Вообще я что в Зябках жила, что в Щелкунах, мне все они родные были. Пять лет я проработала дояркой, подружка у меня была, Евгения, Геня звали мы ее. Она меня старше на два года. Мы вместе коров доили через проход, вместе спали, вместе жили. Я уже из Усвят ездила к ней в гости, она за Полоцком недалеко жила. Но вот фамилию забыла, никак не вспомню...
Мой двоюродный брат Аркадий Бобровский живет в Подсвилье, это от Глубокого километров пятнадцать. Он мой одногодок. Мы с ним переписывались, я из Казахстана туда в гости ездила, и из Усвят. Он и в Казахстане со мной жил. Его мать была родная сестра моей мамы. Жена у него Катя. Дети у него уже большие, взрослые, как и мои...
В 1951-1957 годах Нина Николаевна работала дояркой совхоза «Яблонка» Глубокского района Витебской области Белорусской ССР (ныне - Республика Беларусь).
- Я когда пошла работать в совхоз, меня на сенокос отправили. Мы носили сено на носилках с болота, оттуда, куда конем не заедешь. Две жерди ложили, копну сверху и брались, одна спреди, вторая сзади. А я сопля была еще шестнадцать лет, меня спереди не ставили, не осилила бы. Телепалась по тем кочкам, споткнешься, нырнешь носом… А потом пришла моя крестная, она жила на ферме в двух километрах от совхоза, и сказала, что у них заболела доярка и срочно надо коров доить, предложила мне эту работу. Как раз новый год наступал, мы готовились выступать в клубе, сценки готовили, подружка хорошая у меня появилась, веселая девчонка, Леной звали. Жалко было бросать, но меня крестная уговорила тем, что это ненадолго. К новому году, мол, вернешься. А я доить умела с малых лет. помню, однажды пришли в поле, мама села и с бабами разговаривает, а я дою. Две коровы тогда у нас было. Надоила ведро четырнадцать литров, уже молоко через край. Одна женщина увидела это проходя и сказала матери: «Хованская, ты что, сдурела что ли! Сидишь, лясы точишь, вон, у дитя молоко через верх течет! Она что, поднимет, что ли?» И тут корова как даст ногой! Тут ведро покатилось и я покатилась в этом молоке. Мама пришла, подняла меня, ведро подобрала. И всю дорогу шла и ругалась, что надо же, какой язык, сказанула и вот что случилось! Никогда корова не билась раньше. Так вот. На ферме надо было доить двадцать две коровы. Пришел зоотехник, тоже просил поработать. Ну я и пошла. Пришла - боже мой! Коровы грязнущие, грязь висит! А через проход чистенькие стоят. Почему так? А потому, что прежняя работница их не мыла и не чистила. И вот отмачивала, отпаривала, отмывала я их целую неделю. Стали мои коровки красавицами. А зоотехник был латыш, и как раз на неделю уезжал на родину. Приехал, а я как раз коров кормила, за кормушкой была. Смотрю, зашел, остановился и смотрит на моих коров. Ну, думаю, что-то не так, испугалась, думаю, ругать будет. А он удивился, неужели эта пацанка так коров вычистила! Вот молодец какая! И вот эту группу отдали мне, а прежнюю доярку поставили подменной.

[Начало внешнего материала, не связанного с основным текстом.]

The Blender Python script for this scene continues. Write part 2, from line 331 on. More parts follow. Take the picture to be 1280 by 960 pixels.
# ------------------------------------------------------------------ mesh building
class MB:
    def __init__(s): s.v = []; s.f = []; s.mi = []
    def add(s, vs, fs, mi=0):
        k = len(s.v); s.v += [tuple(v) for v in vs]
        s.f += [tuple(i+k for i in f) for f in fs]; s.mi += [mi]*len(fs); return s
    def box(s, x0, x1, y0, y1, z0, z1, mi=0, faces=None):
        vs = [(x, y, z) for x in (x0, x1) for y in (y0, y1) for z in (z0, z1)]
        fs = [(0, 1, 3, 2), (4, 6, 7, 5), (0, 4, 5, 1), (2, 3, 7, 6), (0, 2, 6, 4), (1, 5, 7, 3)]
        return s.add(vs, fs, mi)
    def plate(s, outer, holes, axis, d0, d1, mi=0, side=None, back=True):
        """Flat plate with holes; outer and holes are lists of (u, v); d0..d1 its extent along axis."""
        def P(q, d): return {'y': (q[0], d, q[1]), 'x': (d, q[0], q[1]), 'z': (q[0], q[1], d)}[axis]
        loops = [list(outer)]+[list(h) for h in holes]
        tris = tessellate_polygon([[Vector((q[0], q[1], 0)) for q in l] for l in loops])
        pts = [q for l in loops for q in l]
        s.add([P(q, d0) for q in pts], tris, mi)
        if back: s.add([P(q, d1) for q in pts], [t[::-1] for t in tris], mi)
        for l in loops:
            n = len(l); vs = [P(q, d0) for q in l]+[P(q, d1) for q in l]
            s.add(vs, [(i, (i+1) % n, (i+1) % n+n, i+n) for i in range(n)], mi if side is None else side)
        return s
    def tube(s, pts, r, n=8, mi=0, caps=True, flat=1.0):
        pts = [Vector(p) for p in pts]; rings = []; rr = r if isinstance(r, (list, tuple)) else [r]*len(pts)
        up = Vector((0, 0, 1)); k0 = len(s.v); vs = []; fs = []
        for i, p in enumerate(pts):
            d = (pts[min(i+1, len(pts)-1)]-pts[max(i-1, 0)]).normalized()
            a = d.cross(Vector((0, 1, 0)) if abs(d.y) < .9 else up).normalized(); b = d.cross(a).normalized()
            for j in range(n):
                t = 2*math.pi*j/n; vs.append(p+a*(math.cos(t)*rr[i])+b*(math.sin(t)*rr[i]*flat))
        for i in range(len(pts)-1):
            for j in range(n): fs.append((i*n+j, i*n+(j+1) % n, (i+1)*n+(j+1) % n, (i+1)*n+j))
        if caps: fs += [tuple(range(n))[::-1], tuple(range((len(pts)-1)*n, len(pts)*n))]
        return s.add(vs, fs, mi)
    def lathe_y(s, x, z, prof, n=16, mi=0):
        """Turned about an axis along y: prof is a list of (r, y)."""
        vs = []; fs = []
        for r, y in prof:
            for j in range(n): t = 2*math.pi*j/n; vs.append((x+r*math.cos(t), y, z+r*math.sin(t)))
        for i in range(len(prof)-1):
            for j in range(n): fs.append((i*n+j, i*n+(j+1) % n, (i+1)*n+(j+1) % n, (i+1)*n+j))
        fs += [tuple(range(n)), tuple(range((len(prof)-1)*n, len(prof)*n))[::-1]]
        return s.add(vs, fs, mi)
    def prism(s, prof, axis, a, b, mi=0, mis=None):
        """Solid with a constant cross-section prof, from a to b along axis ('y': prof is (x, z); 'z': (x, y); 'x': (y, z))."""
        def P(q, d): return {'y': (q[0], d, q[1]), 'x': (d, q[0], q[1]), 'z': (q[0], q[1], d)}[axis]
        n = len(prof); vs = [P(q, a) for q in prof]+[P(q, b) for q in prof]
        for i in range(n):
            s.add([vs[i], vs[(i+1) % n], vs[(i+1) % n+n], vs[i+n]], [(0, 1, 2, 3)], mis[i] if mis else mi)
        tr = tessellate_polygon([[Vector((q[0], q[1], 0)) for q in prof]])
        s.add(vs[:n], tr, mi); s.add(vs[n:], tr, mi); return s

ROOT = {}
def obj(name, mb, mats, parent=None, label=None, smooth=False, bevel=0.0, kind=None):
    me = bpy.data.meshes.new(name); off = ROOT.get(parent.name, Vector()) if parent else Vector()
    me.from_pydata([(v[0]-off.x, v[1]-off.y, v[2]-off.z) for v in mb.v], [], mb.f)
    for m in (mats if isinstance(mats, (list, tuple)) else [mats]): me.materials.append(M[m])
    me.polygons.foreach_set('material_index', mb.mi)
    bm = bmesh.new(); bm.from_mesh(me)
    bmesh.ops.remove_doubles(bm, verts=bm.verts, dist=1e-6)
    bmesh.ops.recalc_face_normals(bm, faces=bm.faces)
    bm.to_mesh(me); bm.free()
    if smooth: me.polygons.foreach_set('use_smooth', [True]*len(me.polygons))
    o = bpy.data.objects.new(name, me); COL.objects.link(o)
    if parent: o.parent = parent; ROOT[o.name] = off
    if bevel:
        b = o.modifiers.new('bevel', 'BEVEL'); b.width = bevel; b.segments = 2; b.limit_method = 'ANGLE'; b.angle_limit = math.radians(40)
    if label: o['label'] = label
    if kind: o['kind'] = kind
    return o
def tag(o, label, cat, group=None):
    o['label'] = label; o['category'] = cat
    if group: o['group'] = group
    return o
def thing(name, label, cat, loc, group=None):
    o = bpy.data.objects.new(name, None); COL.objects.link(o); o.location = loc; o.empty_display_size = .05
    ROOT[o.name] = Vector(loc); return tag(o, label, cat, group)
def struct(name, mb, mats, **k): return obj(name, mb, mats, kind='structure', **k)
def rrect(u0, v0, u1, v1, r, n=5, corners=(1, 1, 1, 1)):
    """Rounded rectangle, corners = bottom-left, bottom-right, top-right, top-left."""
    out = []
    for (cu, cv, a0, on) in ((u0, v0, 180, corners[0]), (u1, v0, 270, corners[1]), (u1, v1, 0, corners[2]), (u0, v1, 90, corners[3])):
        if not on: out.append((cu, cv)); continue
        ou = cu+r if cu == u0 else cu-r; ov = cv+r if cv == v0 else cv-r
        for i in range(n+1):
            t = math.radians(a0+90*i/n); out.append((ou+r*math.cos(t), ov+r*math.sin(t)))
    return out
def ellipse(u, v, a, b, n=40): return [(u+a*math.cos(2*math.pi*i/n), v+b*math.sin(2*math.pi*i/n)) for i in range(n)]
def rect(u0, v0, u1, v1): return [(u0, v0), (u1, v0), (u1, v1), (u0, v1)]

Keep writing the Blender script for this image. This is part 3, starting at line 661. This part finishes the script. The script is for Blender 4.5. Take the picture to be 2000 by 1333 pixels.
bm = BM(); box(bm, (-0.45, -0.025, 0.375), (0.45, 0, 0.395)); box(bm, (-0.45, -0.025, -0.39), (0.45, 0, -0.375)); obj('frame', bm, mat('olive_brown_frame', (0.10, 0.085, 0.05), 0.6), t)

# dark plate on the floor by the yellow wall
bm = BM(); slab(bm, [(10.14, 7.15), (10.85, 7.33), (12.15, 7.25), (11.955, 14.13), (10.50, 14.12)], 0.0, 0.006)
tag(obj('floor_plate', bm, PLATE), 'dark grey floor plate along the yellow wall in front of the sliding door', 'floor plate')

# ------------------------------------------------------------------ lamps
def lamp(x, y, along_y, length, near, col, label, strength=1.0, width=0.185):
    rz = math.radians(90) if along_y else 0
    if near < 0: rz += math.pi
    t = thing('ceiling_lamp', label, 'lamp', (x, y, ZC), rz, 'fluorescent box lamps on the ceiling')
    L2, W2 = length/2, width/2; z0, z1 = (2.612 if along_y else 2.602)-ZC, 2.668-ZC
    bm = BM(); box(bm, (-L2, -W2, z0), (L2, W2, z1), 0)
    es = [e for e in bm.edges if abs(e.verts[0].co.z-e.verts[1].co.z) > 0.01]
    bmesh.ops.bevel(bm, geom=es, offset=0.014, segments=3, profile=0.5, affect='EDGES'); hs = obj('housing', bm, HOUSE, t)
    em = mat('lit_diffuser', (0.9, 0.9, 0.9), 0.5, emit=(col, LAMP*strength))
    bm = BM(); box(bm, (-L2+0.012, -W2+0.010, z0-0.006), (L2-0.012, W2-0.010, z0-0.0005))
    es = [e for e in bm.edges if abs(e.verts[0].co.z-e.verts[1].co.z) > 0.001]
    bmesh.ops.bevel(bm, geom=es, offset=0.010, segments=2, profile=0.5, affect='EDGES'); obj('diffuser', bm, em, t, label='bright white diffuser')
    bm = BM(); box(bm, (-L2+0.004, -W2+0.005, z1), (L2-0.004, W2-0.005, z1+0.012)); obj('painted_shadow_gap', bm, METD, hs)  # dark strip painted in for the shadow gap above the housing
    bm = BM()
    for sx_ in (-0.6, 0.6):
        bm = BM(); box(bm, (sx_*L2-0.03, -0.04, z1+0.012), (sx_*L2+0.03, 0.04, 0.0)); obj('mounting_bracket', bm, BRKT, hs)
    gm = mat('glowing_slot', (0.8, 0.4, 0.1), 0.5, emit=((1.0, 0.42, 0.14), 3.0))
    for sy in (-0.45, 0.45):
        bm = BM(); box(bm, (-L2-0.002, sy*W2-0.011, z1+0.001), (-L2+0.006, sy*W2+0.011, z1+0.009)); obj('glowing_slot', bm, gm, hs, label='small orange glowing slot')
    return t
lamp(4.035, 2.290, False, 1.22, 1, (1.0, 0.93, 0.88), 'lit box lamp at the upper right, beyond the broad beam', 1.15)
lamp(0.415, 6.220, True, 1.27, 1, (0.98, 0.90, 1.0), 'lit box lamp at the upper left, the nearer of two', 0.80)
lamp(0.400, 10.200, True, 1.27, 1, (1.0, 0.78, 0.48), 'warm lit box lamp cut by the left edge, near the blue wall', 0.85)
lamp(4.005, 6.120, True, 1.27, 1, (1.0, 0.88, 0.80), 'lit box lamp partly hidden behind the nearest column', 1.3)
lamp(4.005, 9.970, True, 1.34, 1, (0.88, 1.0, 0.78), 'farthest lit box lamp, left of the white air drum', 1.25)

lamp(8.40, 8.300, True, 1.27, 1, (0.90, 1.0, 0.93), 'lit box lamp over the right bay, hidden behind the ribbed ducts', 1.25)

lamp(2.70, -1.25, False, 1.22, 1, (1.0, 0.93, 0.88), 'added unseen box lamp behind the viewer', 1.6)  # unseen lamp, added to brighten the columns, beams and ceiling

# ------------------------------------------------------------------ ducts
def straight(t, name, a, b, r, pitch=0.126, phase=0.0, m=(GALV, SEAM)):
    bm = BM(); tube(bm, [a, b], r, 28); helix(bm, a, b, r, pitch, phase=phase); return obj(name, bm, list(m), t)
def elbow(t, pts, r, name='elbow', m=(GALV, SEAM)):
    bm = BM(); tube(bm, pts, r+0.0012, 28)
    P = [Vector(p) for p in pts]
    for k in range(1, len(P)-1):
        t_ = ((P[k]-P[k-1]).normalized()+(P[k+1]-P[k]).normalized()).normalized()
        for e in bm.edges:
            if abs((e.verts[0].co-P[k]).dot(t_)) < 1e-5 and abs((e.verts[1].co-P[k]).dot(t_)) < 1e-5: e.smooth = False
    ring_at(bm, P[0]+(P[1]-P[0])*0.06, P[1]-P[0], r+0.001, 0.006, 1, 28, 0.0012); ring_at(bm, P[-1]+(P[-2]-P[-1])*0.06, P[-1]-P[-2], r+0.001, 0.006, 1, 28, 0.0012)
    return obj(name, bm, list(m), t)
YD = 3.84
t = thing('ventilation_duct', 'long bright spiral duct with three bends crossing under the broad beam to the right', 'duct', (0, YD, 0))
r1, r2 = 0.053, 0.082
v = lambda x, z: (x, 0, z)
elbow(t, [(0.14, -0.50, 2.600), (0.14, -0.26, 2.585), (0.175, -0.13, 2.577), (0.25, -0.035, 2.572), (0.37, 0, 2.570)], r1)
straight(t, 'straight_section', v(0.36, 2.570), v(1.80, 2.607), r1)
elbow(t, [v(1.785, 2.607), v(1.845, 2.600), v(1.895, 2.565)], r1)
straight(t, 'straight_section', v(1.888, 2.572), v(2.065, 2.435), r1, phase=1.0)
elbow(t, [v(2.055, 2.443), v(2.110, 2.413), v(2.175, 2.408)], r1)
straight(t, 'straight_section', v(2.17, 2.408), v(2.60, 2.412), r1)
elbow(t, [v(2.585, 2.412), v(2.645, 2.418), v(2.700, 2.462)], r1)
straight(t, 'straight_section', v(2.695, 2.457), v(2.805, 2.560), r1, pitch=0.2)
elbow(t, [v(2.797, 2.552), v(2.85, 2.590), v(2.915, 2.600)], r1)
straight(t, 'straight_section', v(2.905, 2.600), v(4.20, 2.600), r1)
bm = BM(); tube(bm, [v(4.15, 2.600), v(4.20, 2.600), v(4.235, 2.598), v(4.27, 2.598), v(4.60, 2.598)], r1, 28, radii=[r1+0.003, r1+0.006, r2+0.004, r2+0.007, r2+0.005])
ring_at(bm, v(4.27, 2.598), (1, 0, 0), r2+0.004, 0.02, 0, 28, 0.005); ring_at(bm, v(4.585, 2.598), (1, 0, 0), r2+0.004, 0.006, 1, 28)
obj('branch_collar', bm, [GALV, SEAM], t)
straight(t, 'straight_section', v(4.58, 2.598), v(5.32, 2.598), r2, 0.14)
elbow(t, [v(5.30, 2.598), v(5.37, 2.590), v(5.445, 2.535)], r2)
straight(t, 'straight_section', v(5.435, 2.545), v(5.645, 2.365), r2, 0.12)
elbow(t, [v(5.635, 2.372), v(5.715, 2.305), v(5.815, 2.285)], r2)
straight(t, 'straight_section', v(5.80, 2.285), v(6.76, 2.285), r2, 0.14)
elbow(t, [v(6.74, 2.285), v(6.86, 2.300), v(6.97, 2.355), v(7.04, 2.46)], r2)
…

Когда началась агитация, призывающая на освоение целины, Нине НиколаевнеКуриленок было 23 года. В ее родной Белоруссии, как и по всей стране в послевоенные годы царили голод и разруха, а семьям переселенцев предоставлялись на целине немалые льготы. Вдоволь намаявшись на лепешках из травы и мерзлой картошки, Нина решила уехать. Весной 1957 года по комсомольской путевке уехала на освоение целинных и залежных земель в Казахстан. В 1957-1964 годах - повар, штукатур, а в 1965-1972 - трактористка-комбайнер совхоза имени Ушакова Октябрьского района Тургайской области Казахской ССР (ныне - территория Костанайской области Республики Казахстан). В 1965 году успешно закончила курсы механизаторов.Начала самостоятельно на комбайне работать. 2000 га было засеяно хлебом, бригада Нины Николаевны насчитывала 8 комбайнов. А она, не стремясь кого-то перегнать, просто работала, привыкала к машине, однако убрала 500 га! В 1972 году закончила курсы бригадиров.
За ударный труд и высокие показатели Нина Николаевна была дважды награждена Орденом Трудового Красного Знамени, Орденом Ленина, Золотой звездой Героя Социалистического труда, Орденом Дружбы народов.
Приехав в 1986 году в Усвяты, Нина Николаевна трудилась заведующей мастерскими в совхозе «Усвятский», позднее в той же должности в сельхозхимии. Своим добросовестным трудом Нина Николаевна Куриленокснискала уважение и почет односельчан.